Items on offer include a police officer’s badge, a Hitler Youth belt buckle displaying a swastika and an SS officer’s ring.

They are listed for sale as part of an “antiques, collectables and general” auction, along with items of furniture, paintings and bottles of wine.

Dvir Abramovic, chairman of the Anti-Defamation Commission, which speaks out against anti-Semitism, said the items for sale were “sickening” and “perverse”.

He said the items symbolised “humanity’s darkest period” and called on the auction house to immediately withdraw them from sale.

Auctioneer apologises, but says sale will go ahead

In a statement, Armitage Auctions in Launceston said the sale would continue.

Auctioneer Neil O’Brien said the house often sold war memorabilia, and that the vendor was a long-standing customer.

“Whilst we obviously condemn what happened in both the great wars along with other similar atrocities throughout history, people are interested in memorabilia associated with these events,” Mr O’Brien said.

A ring believed to be an SS officer’s. Photo: Armitage Auctions

“Some of these items were actually brought back from the war as souvenirs by our servicemen.

“I can understand completely that the sight of some of these items could be upsetting, and to those affected I apologise.”

Mr O’Brien said it was legal to sell the items and that “people do collect it”.

There are many things that we offer that we do not approve of, but are legal to sell,” he said.

“Taxidermy items of animals that are now extinct, ivory items made from elephant tusks, samurai swords … many of these type of items have displeased some of our customers over the 30-plus years I have worked here.”

Sales should be restricted to museums: RSL

Tasmanian RSL president Robert Dick said Nazi memorabilia should not be sold into private hands.

“I believe that if these items are going to be put on the market it should be restricted to museums, so that they can put the story out there around the items for people to understand what they represented at the time and hopefully this type of thing will never happen again,” he said.

We don’t want some person sitting there fantasising over what happened with these items in the past.

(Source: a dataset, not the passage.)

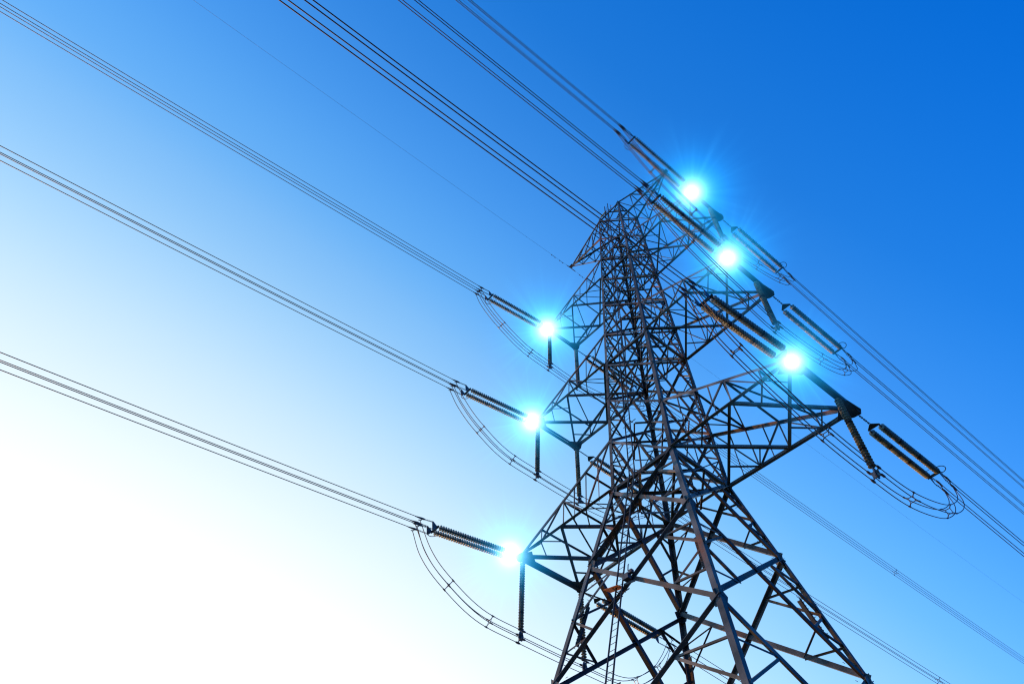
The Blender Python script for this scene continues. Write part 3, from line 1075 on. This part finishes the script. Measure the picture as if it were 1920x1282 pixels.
# ------------------------------------------------------------------ earth wires
EW = {(-1, -1): (-37.0, -0.062), (-1, 1): (90.0, -0.005), (1, -1): (-20.0, -0.06), (1, 1): (50.0, -0.01)}
for (sx, sy), (yy, slope) in EW.items():
    P = ETIP[sx] + V((0, 0, -0.35))
    root = empty('earth_wire', P)
    tag(root, 'thin single earth wire leaving the %s peak of the pylon towards the %s' % (HS[sx], 'upper left' if sy < 0 else 'lower right'),
        'earth wire', 'thin earth wires at the top of the pylon')
    mb = MB()
    pts = [V((0, sy * t, slope * t + 0.00018 * t * t)) for t in (0.05, 2, 5, 10, 16, 24, 34, 46, 60, 80, 110, 150, 200, 260, 320)]
    mb.tube(pts, 0.0078, seg=5)
    mb.build('wire', WIRE, root, smooth=True)
    cl = MB()
    cl.tube([V((0, 0, 0)), V((0, sy * 0.35, slope * 0.35)), V((0, sy * 0.6, slope * 0.6))], [0.03, 0.045, 0.02], seg=6)
    cl.build('clamp', FITTING, root)
    for t in (1.3, 2.3):
        dm = MB()
        c = V((0, sy * t, slope * t))
        dm.tube([c, c + V((0, 0, -0.1))], 0.015, seg=5)
        dm.tube([c + V((0, -0.22, -0.12)), c + V((0, 0.22, -0.12))], 0.009, seg=5)
        for e_ in (-1, 1):
            dm.tube([c + V((0, e_ * 0.16, -0.12)), c + V((0, e_ * 0.26, -0.12))], 0.035, seg=7)
        dm.build('vibration_damper', FITTING, root)

# ------------------------------------------------------------------ light flares at the near arm tips, built as added emitters
def ball(seg=24, rings=14, sc=(1, 1, 1)):
    mb = MB()
    for i in range(rings + 1):
        th = math.pi * i / rings
        for s in range(seg):
            ph = 2 * math.pi * s / seg
            mb.v.append((math.sin(th) * math.cos(ph) * sc[0], math.sin(th) * math.sin(ph) * sc[1], math.cos(th) * sc[2]))
    for i in range(rings):
        for s in range(seg):
            s2 = (s + 1) % seg
            mb.f.append((i * seg + s, (i + 1) * seg + s, (i + 1) * seg + s2, i * seg + s2))
            mb.mi.append(0)
    return mb
for k in (0, 3, 6):
    for sx in (-1, 1):
        c = tip(k, sx, -1) + V((0.0, -0.1, -0.22))
        c += (CAM - c).normalized() * 0.75
        if (k, sx) == (0, -1):
            c += V((0, -0.75, 0.0))
        if (k, sx) == (3, -1):
            c += V((0, -0.3, 0.05))
        dist = (c - CAM).length
        u = dist / 1289.4725                       # metres per photo pixel there
        root = empty('flare', c)
        tag(root, 'dazzling added blue-white lamp on the near corner of the %s %s crossarm tip' % (LVL[k], HS[sx]), 'flare', 'added blue-white light flares on the crossarm tips')
        R = 10 * u
        hs = MB()
        hs.tube([V((0, 0, R * 0.5)), V((0, 0, R * 0.8)), V((0, 0, R * 1.05))], [R * 0.8, R * 0.62, R * 0.2], seg=16)
        hs.build('flare_housing', STEEL_DARK, root)
        bl = ball(sc=(R, R, R * 0.9))
        bl.build('flare_core', FLARE, root, smooth=True)
        RG = 170 * u
        gm = glow_material(RG)
        gb = ball(32, 18)
        go = gb.build('glow', gm, root)  # painted flare halo, emits by itself
        go.scale = (RG, RG, RG)
        tag(go, kind='stuff')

“We need them to go somewhere where it’s a reminder to people of the horror and the dark part of our history that they actually represent.”

The sale is not the first time Nazi items have appeared on the market.

Last year, a Melbourne auction house withdrew several Nazi artefacts from sale after backlash, but one offering “great photos of Hitler” went ahead near Canberra.

In June, a sale of items including Nazi flags went ahead in Kargoolie-Boulder in WA.

The items will go under the hammer at auction in Launceston on Wednesday.